Posted by Writing PIs on March 20, 2015

bad guy

Today we respond to a writer’s question about PIs and intimidation.

Writer’s Question: When does surveillance, or any legitimate investigative activity, become intimidation?

Guns, Gams, and Gumshoes’s Answer: Many investigative activities (such as surveillance, knocking on doors and attempting interviews, service of subpoenas) can be done in such a manner to intimidate the target of an investigation. The legitimate activity can be so pronounced and intense that the subject not only knows they’re being investigated, they fear the person who’s hired the investigator (or they fear the investigator him/herself). This is intimidation. An example of an intimidation is to leave a dead fish on the windshield of someone’s car with a rose in its mouth (which L.A. investigator Anthony Pellicano did to intimidate a newspaper reporter ). This reporter was a witness before an official proceeding and Pellicano was charged for intimidating a witness with this not-so-subtle gift of seafood.

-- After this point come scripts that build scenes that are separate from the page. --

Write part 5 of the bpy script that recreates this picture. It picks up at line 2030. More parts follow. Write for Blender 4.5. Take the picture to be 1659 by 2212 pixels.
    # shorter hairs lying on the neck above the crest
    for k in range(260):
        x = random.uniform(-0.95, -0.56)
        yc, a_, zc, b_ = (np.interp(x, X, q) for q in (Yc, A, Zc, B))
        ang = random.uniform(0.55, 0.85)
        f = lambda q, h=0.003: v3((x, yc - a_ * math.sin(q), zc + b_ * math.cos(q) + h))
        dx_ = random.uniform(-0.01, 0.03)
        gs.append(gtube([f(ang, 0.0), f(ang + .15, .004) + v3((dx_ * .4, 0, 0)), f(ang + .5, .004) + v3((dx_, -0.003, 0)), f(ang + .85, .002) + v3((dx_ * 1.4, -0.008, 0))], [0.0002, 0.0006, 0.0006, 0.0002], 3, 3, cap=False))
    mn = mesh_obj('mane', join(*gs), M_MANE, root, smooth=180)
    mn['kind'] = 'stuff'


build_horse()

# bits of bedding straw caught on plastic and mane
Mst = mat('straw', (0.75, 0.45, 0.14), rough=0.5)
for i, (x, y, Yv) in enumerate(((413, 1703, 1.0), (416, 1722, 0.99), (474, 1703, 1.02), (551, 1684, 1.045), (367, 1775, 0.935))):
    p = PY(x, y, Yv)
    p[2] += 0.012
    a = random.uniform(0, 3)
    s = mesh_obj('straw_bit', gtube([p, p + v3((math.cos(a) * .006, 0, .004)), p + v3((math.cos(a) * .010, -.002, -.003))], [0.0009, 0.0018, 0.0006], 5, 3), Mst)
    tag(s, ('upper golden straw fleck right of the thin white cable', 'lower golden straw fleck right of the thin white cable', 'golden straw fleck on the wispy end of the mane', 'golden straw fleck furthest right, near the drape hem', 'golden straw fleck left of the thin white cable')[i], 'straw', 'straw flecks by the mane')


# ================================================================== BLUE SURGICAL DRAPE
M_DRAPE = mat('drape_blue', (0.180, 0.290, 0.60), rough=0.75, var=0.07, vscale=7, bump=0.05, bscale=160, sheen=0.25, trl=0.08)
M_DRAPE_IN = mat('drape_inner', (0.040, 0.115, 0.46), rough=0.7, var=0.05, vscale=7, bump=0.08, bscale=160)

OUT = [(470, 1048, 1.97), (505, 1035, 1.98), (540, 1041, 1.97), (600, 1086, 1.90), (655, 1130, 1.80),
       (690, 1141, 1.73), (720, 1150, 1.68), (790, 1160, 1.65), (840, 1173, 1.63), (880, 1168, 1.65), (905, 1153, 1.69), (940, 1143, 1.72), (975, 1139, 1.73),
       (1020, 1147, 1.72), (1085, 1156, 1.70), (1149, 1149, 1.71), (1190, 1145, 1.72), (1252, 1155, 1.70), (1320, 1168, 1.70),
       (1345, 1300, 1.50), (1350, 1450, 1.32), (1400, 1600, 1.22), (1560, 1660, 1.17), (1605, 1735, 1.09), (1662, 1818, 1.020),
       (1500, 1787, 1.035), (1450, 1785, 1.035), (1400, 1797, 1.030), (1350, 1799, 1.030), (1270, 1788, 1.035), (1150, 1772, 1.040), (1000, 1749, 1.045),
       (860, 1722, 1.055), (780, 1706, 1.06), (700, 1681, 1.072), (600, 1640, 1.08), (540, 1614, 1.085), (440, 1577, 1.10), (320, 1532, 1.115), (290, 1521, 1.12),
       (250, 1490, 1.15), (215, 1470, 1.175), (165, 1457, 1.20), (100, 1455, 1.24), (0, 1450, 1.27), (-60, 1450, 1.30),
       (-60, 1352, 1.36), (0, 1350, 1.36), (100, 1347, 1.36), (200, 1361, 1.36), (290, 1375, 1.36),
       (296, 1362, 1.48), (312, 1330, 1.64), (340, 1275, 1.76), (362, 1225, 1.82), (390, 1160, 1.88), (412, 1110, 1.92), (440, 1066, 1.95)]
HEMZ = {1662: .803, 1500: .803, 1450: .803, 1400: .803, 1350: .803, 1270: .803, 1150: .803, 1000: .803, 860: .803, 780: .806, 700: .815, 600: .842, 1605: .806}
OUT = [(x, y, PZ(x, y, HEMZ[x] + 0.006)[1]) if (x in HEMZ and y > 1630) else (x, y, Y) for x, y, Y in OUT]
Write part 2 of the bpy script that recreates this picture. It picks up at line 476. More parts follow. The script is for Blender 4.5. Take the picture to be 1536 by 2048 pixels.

While the FBI agents in The Sopranos could sit at the foot of Tony’s driveway and even FBI special agentchat with him on occasion (which is not covert surveillance), they could not attempt to run his car off the road or interfere with his business because those acts constitute intimidation (or police harassment).

Private investigators are regularly asked by bill collectors to visit debtors. This is a dicey area because federal credit collection practice laws permit contact but they don’t permit collectors to threaten with bodily injury or improper damage to the debtor’s reputation. Any time that a debtor can prove that a PI is guilty of these acts then the PI is personally liable, his firm his liable, and the collection agency is liable. Your fictional PI might be employed to knock on doors and collect money, discourage witnesses to testify in a court case, or take photographs of an individual and his/her home, car, workplace, etc. When these acts are done to intentionally frighten the witness and/or drive them from either testifying or bringing a claim in court, those actions are legally classified as intimidation.